L’Allamano diceva: “ci siamo promessi di dirci sempre tutto in verità” e questo ha fatto si che la loro amicizia durasse nel tempo, per ben 42 anni. Quello che noi abbiamo cominciato a chiamare, usando termini un po’ più abbelliti , “promozione fraterna” loro l’hanno sempre fatta senza chiamarla in quel modo e ci hanno insegnato che solo aiutandoci a vicenda si può costruire qualcosa di valido. 

Gesù Cristo è il fondamento ma dietro il loro comune impegno c’era anche una umanità vera, non fittizia o fatta di immagine, e che porta a dirsi le cose in verità, per costruire e camminare insieme, per vivere in Comunione. Sono tutti valori che il Papa Francesco e la chiesa attuale ci sta proponendo in questo cammino di sinodalità, dove ognuno è chiamato ad essere protagonista là dove ognuno sta. È una chiesa nuova che ha il vangelo al centro e dove Gesù Cristo è quello che conta, non tutto il resto.

Celebrare per noi il centenario della morte del Camisassa è prima di tutto un momento di grande commozione e fraternità perché ci aiuta a recuperare l’amicizia, la correzione, il camminare insieme, la comunione ma poi è anche un momento di revisione per vedere come i nostri Istituti stanno tentando di portare avanti gli orientamenti, il progetto e i sogni che l’Allamano e il Camisassa, in questo santuario, hanno covato nel loro cuore dialogando e pregando insieme.

I nostri istituti sono ancora fedeli a quest’opera originaria? Anche se facciamo fatica da qualche parte io risponderei a questa domanda con un sí. Con semplicità e con umiltà dobbiamo dire che stiamo camminando anche se il tempo magari ti logora un pochino.  Con verità possiamo dire che Il Signore continua a benedire questi Istituti perché siamo fondati e formati da dei grandi che ricordiamo in questo santuario.

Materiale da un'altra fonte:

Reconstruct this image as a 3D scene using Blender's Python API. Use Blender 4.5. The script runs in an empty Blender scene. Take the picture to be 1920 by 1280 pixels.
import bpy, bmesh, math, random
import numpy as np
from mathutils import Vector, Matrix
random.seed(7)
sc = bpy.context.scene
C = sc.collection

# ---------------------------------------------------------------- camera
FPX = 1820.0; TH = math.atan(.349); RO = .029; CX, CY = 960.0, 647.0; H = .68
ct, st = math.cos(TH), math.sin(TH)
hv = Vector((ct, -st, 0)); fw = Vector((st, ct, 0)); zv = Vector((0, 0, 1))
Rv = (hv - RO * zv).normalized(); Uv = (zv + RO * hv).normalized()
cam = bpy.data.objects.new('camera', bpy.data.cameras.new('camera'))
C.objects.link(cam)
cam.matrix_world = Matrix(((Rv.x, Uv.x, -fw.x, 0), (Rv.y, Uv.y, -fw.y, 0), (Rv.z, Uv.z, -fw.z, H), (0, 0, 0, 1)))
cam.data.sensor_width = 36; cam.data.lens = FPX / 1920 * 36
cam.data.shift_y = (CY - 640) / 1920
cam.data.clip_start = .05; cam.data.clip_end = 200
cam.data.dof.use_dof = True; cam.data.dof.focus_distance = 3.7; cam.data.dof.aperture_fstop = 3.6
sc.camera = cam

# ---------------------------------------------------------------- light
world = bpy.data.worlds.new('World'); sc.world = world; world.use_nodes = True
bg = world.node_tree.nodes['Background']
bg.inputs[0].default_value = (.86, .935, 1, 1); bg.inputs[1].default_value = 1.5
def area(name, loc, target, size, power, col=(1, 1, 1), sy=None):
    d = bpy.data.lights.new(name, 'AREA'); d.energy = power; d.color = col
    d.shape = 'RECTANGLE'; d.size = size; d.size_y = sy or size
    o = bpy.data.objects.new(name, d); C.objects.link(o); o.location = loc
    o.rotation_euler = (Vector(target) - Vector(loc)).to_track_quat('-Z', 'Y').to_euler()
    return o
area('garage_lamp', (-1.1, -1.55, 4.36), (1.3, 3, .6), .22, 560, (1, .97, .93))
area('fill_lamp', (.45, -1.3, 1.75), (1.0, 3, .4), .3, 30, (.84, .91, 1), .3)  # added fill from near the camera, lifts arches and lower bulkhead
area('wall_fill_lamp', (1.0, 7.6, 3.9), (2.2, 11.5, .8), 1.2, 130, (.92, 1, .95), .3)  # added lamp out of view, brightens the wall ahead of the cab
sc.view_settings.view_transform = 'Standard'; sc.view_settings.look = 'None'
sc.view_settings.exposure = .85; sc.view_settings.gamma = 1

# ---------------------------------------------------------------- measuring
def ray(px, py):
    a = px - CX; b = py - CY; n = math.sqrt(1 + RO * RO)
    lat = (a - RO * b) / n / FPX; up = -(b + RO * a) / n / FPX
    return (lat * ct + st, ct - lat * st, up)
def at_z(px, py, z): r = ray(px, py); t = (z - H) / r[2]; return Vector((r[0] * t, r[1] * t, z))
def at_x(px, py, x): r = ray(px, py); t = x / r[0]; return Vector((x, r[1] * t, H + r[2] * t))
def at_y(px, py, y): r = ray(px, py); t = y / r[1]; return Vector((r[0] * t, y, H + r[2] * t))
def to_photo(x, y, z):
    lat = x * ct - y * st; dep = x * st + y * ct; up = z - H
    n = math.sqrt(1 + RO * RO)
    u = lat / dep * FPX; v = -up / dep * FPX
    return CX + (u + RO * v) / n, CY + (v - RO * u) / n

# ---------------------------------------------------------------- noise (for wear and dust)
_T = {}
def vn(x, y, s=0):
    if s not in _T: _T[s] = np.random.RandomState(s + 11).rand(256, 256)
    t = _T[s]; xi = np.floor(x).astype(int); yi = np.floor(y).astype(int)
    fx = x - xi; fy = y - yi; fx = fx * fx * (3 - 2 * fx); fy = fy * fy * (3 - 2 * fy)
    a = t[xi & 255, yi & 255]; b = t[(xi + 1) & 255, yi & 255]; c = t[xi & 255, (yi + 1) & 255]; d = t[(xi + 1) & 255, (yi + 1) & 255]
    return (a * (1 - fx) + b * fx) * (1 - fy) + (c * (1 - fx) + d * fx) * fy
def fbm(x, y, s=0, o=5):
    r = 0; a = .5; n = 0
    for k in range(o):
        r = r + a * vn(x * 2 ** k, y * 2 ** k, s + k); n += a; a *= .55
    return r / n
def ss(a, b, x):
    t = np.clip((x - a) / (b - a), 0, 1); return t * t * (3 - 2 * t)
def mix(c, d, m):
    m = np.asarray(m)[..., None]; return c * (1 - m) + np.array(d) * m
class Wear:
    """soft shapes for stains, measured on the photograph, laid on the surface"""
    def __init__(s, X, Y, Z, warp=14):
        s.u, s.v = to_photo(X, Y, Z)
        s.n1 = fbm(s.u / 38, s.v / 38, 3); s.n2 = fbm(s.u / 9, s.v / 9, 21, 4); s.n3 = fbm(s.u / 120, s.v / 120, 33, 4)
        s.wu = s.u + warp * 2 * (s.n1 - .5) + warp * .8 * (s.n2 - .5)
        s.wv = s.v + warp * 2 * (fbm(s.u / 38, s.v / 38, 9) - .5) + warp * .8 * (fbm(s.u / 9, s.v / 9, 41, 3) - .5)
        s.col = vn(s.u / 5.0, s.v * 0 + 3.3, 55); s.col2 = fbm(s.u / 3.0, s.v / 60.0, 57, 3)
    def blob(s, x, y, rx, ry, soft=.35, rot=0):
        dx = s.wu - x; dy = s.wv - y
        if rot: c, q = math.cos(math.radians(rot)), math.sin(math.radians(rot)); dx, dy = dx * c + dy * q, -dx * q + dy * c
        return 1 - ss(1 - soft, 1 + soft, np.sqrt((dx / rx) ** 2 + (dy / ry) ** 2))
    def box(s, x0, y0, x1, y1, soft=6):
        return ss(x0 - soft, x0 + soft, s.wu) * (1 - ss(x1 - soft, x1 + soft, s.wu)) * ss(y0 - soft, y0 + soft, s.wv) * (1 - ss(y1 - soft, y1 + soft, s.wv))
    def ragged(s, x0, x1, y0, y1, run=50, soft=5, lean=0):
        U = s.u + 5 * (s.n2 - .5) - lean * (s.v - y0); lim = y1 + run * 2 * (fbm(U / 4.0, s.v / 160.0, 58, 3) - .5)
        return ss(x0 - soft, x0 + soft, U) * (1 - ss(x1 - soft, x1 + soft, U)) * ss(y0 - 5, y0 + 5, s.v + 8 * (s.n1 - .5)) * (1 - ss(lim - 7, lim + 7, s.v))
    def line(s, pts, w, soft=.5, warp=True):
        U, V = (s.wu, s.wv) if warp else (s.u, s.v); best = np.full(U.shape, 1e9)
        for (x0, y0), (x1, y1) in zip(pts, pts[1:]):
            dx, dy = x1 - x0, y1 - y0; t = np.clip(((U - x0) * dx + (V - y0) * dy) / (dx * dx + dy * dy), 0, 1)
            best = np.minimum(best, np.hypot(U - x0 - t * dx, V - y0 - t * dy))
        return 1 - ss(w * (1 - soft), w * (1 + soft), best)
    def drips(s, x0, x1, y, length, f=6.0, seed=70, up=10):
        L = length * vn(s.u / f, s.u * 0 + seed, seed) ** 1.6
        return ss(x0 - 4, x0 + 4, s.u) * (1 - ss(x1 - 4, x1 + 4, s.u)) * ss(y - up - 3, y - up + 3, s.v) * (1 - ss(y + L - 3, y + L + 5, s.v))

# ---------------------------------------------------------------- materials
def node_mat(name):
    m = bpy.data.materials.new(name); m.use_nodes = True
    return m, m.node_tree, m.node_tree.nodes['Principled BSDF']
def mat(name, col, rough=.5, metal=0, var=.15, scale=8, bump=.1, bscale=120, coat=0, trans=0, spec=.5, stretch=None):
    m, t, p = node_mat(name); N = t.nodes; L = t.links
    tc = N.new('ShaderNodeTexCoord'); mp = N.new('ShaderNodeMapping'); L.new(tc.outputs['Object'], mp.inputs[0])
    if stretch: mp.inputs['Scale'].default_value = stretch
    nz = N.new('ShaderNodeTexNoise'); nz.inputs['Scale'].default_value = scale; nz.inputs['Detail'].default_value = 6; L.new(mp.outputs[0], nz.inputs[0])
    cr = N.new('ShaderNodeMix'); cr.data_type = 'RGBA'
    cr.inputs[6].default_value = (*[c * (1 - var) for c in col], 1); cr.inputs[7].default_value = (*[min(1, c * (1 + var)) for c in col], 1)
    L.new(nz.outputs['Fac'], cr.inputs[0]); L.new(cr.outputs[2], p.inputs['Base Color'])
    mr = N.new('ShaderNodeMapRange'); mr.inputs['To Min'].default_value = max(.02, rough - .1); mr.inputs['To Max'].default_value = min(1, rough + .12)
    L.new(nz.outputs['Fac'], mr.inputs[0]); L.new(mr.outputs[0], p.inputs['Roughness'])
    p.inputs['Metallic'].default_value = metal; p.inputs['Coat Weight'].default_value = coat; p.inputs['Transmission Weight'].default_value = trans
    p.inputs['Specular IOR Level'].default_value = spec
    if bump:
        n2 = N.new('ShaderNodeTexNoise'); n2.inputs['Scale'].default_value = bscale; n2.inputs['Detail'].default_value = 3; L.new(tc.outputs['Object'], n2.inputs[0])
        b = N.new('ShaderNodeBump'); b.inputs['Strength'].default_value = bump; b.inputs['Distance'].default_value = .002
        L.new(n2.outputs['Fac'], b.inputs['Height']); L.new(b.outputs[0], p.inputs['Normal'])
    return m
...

Il mondo è fondato su pilastri e questi pilastri sono i santi, le persone buone, le persone vere che nella vita di ogni giorno costruiscono la storia. Noi ricordiamo l’Allamano, il Camisassa e tanti fratelli e sorelle che sono morti dando la vita per la missione. 

Che bello che in questa eucaristia inviamo a Suor Francesca in Mongolia. Gesù ci ha voluti missionari; l’Allamano e il Camisassa sono stati missionari; noi continuiamo a inviare missionari: questa missione è una missione vera, autentica, di Istituto, di comunione. Le difficoltà non mancheranno perché fanno parte della vita, ma quello che conta è l’amore al Signore e quell’autenticità di vita che abbiamo imparato dai nostri grandi.

Continuiamo ad ascoltare le parole dell’Allamano sul Camisassa: “Se abbiamo fatto qualcosa di buono è appunto perché eravamo tanto diversi. Se fossimo stati uguali non avremmo visto i difetti l’uno dell’altro e avremmo fatto molti sbagli di più”. Noi parliamo tanto di interculturalità e diversità, ma che fatica che facciamo spesso per accettarla, questi già allora la vivevano.

Poi ancora: “Tocca a me fare i suoi elogi: era sempre intento a sacrificarsi pur di risparmiare me; aveva l’arte di nascondersi e possedeva la vera umiltà. Egli viveva per voi e per le missioni”. Oggi, quando tutti vogliono apparire, vediamo che nascondendosi, come fece il Camisassa, si continua a vivere per cent’anni nella storia di un Istituto. 

L’Allamano, dando l’annuncio della morte del Camisassa, dice una cosa importante che può anche aiutarci nella nostra vita: “fino all’ultima ora, pur essendo ammalato, il Camisassa continuava a pensare, a pregare e a parlare degli Istituti”. Il suo amore è tutto descritto in questi tre verbi. 

Oggi questi Istituti che loro due hanno pensato e sognato insieme esistono ancora e mandano ancora delle persone. Che bella questa continuità, che bella questa catena d’amore che va avanti, perché la storia non la fanno i grandi e i potenti, non la fanno neanche i cattivi anche se poi subiamo le conseguenze delle loro azioni, ma la fanno i buoni, quelli che rimangono per l’eternità perché il loro ricordo rimane per sempre. 

*Stefano Camerlengo è Superiore Generale dei Missionari della Consolata. Testo dell'omelia tenuta nel Santuario della Consolata in occasione della celebrazione del centenario della morte del canonico Camisassa.